The canon and compilations of John Keats’s poetry is, in a word, vast; library shelves fairly bend under the collections’ weight. To many, Keats is “that urn guy” they read in high school. To others, he is a talented poet and a tragic figure whose odes and sonnets only received critical acclaim after his death. To Dan Beachy-Quick, in A Brighter Word Than Bright, Keats is a creative work-in-progress. This treatment of Keats’s life and poetry is complex and thoughtfully provocative, and sits somewhere between traditional biography and analytical critique, making A Brighter Word Than Bright a poetry biography of sorts.

Beachy-Quick writes: “Sometimes I think a poetic presses down upon the poet’s mind as does a seal upon the soft wax that closes a letter.” A Brighter Word Than Bright focuses on Keats’s active writing years and the poetic trends within them. Through seven chronological portrait sketches spanning 1816-1820, Beachy-Quick illustrates the impetuses, the motivations, and the provocations of Keats’s work. Beachy-Quick is particularly successful through his short, reflective commentaries, neatly framed through vignettes from the poet’s life. In order to unpack the lyric complexities of, say, Endymion, the audience is given the context for “things of beauty” and why Keats would consider these things to be joys forever. To that end, letters from Keats’s correspondence (“There is no greater Sin after the 7 deadly than to flatter oneself into an idea of being a great Poet”) provide a temporal bounding. We see Keats take the challenge of fellow poet Leigh Hunt to write such a lengthy piece, and through the letters and analysis, we understand the inspirations and backdrop to the poem. We see how the poem, itself, came to Be in that aesthetic realm of Being.

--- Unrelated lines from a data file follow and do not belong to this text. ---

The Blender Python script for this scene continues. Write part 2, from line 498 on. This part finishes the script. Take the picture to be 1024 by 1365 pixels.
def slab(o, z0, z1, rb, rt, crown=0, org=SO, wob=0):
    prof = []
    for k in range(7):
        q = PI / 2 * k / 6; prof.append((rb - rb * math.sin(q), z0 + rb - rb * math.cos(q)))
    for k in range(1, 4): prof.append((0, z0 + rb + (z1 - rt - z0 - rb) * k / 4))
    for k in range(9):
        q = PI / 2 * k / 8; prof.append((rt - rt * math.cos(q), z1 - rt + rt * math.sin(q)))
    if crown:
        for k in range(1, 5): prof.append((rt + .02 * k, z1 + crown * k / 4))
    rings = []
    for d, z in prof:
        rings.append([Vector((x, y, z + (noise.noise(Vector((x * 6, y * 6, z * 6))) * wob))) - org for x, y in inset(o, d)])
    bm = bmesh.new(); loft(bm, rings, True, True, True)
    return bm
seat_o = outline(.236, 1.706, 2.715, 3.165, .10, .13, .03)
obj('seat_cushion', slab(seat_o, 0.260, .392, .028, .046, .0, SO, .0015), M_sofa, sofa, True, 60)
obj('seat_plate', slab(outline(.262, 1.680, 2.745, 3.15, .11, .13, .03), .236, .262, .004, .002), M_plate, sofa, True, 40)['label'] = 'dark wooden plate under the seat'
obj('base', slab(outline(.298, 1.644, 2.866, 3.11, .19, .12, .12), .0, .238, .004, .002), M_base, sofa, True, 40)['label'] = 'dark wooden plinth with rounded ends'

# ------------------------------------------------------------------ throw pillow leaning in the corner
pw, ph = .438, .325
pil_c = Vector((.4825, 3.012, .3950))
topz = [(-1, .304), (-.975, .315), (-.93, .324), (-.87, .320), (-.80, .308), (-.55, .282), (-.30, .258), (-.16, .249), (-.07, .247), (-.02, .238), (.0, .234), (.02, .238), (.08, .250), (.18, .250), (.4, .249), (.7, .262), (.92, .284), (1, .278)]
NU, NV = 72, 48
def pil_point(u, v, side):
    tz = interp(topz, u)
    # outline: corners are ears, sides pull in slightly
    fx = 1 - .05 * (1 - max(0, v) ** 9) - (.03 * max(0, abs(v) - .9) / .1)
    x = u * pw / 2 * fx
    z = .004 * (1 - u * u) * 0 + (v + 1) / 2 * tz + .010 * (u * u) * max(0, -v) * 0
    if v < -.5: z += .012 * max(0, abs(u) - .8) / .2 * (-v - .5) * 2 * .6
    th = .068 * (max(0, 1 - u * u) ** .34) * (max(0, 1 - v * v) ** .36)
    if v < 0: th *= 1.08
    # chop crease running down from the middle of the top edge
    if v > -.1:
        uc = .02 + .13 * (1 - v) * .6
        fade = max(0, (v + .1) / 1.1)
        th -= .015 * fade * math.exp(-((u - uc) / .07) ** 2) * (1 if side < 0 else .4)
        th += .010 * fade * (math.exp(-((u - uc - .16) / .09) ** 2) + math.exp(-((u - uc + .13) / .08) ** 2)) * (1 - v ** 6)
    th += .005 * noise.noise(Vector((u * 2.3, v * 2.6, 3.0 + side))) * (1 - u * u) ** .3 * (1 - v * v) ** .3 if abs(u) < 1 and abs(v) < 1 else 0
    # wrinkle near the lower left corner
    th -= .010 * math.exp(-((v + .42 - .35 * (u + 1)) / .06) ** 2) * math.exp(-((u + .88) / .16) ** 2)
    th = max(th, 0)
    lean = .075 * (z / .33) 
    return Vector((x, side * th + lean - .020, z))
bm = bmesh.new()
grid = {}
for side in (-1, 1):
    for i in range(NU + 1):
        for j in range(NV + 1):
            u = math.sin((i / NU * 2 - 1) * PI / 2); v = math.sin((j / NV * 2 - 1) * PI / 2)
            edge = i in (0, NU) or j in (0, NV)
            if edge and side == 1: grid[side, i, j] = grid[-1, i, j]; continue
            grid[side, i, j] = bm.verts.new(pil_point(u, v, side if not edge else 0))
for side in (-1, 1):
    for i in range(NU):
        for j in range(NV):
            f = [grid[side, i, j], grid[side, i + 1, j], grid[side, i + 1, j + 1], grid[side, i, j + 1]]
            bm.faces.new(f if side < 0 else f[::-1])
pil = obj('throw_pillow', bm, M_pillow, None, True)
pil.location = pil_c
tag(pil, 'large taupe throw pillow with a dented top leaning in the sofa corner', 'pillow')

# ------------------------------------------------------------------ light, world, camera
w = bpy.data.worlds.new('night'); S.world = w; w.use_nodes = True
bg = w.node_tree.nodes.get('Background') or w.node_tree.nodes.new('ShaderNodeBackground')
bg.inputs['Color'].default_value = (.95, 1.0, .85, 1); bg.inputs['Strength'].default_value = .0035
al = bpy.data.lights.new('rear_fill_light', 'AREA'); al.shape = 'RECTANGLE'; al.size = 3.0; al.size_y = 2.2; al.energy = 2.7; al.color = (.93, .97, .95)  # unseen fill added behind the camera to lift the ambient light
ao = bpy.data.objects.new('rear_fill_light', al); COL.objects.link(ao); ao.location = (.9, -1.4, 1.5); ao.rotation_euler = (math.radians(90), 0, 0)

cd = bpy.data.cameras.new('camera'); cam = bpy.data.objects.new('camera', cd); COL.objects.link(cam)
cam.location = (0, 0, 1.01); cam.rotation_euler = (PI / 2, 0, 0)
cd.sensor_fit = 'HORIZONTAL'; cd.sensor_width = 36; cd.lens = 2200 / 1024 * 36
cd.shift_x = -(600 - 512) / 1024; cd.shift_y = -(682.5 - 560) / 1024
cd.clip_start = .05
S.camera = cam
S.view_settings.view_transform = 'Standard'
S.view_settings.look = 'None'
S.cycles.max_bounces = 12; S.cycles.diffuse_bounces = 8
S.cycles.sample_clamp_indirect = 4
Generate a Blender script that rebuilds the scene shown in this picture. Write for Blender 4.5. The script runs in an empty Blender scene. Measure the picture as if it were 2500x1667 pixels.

Keats understands poetry not as presentation but as “a work creative of essence”—there’s an almost life cycle to poetry, itself, then. This life cycle of birth, life, death, and afterlife (or perhaps resurrection) juxtaposes the human condition with Romantic aesthetics. A poem—indeed, a poet—is never dead and the heaviness of that realization (that responsibility?) weighs on Keats in his writings. Indeed, in the re-imaging of ancient Greek literature, art, and philosophy Keats shows his audiences more of himself than might be expected, best illustrated in the portrait “Psyche; or, The Wreath’d Trellis of a Working Brain.”

Keats’s original “Ode to Psyche” (as reprinted in A Brighter Word Than Bright):

O Goddess! hear these tuneless numbers, wrung
            By sweet enforcement and remembrance dear,
And pardon that they secrets should be sung
            Even into thine own soft-conched ear.

Beachy-Quick reads this stanza as:

[Keats] has come to a sense of the poem—and more largely, of poetry—as entwined with fundamental ironies. Inescapable inversion seem a primary consequence of poetry as a phenomenal practice. Poetry, Keats has leaned, can keep no secrets; it shows the secret forth. . . . But a poem keeps no words silent.

Each of the seven Keatsian portraits connects readers to the mimetic realism and Romantic representations of four years of Keats’s writing. While certainly scholarly—through deep, careful, and thoughtful analysis—A Brighter Word Than Bright is more than only a measured critique of poems. The book shines as a means of writing good biography in unexpected ways. Notes, themes, and archival sources are the fabric of Twainian “clothes and buttons” in Beachy-Quick’s treatment of Keats, letting Keats tell his own life story, as it were. A Brighter Word Than Bright is a beautiful, meditative reading (and telling) of Keats and his life.